Título: Dólar baixo longe das prateleiras
Autor: Rodrigues, Luciana
Fonte: O Globo, 27/05/2009, Economia, p. 19

Varejo ainda não repassou recuo de 13% do câmbio no ano para os preços

Luciana Rodrigues

Em tempos de crise, nem o dólar baixo anima o varejo. Apesar de a moeda americana ter fechado ontem a R$2,018 - no menor patamar desde 1º de outubro - e já acumular queda de mais de 13,5% no ano, o comércio ainda não repassou essa baixa para os preços.
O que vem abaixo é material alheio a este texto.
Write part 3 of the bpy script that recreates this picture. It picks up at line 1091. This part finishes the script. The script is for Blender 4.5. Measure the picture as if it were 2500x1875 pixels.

No caso dos importados, os comerciantes alegam que as cotações do dólar ainda estão voláteis e que têm produtos em estoque. Por isso, só devem reduzir seus preços daqui a até quatro meses. E isso se o dólar continuar em queda. Para o varejo em geral, os efeitos do câmbio costumam aparecer em seis meses, dizem os economistas. E mesmo produtos e serviços cotados em dólar - como pacotes de viagem e compras em lojas free shop - não se beneficiaram da queda da moeda: em meio à crise, o consumidor se mantém arredio.

- Tradicionalmente, o dólar em queda é ruim para a indústria, que exporta, e bom para o comércio, porque aumenta o poder de compra do brasileiro. Mas o reflexo nos preços só aparece num prazo de cinco a seis meses - explica Carlos Thadeu de Freitas, economista-chefe da Confederação Nacional do Comércio (CNC).

Mesmo nos importados, em que o impacto do câmbio é mais direto, o consumidor terá que esperar pelo alívio no bolso. A rede de supermercados Zona Sul afirma que ainda não mexeu nos preços desses itens pois as compras são negociadas com muita antecedência com os fornecedores. Na rede de importados Lidador, só daqui a 30 dias poderá haver alguma redução, se o dólar continuar caindo.

- O giro de estoque dos importados é mais lento. Há produtos que ficam até 120 dias no estoque. E o varejo não tem como acompanhar a volatilidade do mercado financeiro. Quando o dólar começou a subir, também seguramos o preço - explica Bernardo Cabral, diretor da Lidador.

Ao pesquisar preços de vinhos importados na Lidador, Sérgio Jermann, que trabalha numa corretora de valores, não viu diferença.

- Hoje (ontem), eu não vou comprar nada, estou só pesquisando.

A Dufry, que tem lojas em nove aeroportos do Brasil, também constata um desânimo entre os consumidores. O superintendente de varejo do grupo, Pedro Henrique Custódio, lembra que, no caso das lojas de importados, há sempre uma defasagem para o repasse do dólar, por causa dos estoques. Nas lojas free shop (livre de impostos) dos aeroportos, o impacto é imediato, porque os produtos são cotados em dólar. Mesmo assim, não houve aquecimento nas vendas.

- Ainda não houve um aumento no fluxo de passageiros. Também não cresceu o volume de vendas por passageiro, os clientes ainda estão sob o impacto da crise. E, em 2008, nesta época do ano, o dólar estava abaixo de R$1,70 - afirma Custódio.

As operadoras de turismo reclamam de quedas de até 40% nas vendas. Além do cenário econômico adverso, a gripe suína afetou a venda de pacotes para o exterior. Para completar, as chuvas no Nordeste e a seca no Sul prejudicam o turismo doméstico.

- Não adianta o dólar cair se o cliente tem medo de perder o emprego. E o turista sabe que a crise não passou. Em 2008, vínhamos de um longo período de queda do dólar. Agora, quem vai viajar não sabe a que cotação vai pagar suas compras quando voltar de férias - afirma Mário Nascimento, gerente de planejamento da Urbi et Orbi.

Roberto Bessi, diretor-presidente da Bessitur, afirma que nem as promoções - com pacotes até 20% mais baratos em dólar - animaram os turistas:

- A demanda está muito reprimida. O brasileiro já vivenciou várias crises. Mas uma crise mundial como essa é muito mais forte. O clima de incerteza e o medo de perder o emprego fazem com que ninguém queira contrair dívida.

No mercado financeiro, o dólar caiu 0,39% ontem, para R$2,018. A moeda chegou a subir 1,13% pela manhã, diante de tensões com testes nucleares na Coreia do Norte. Mas a divulgação de dados sobre a confiança do consumidor americano animou os mercados. O BC comprou dólares no mercado à vista por R$2,0228, mas não influenciou as cotações. No mês, a moeda registra queda de 7,47%.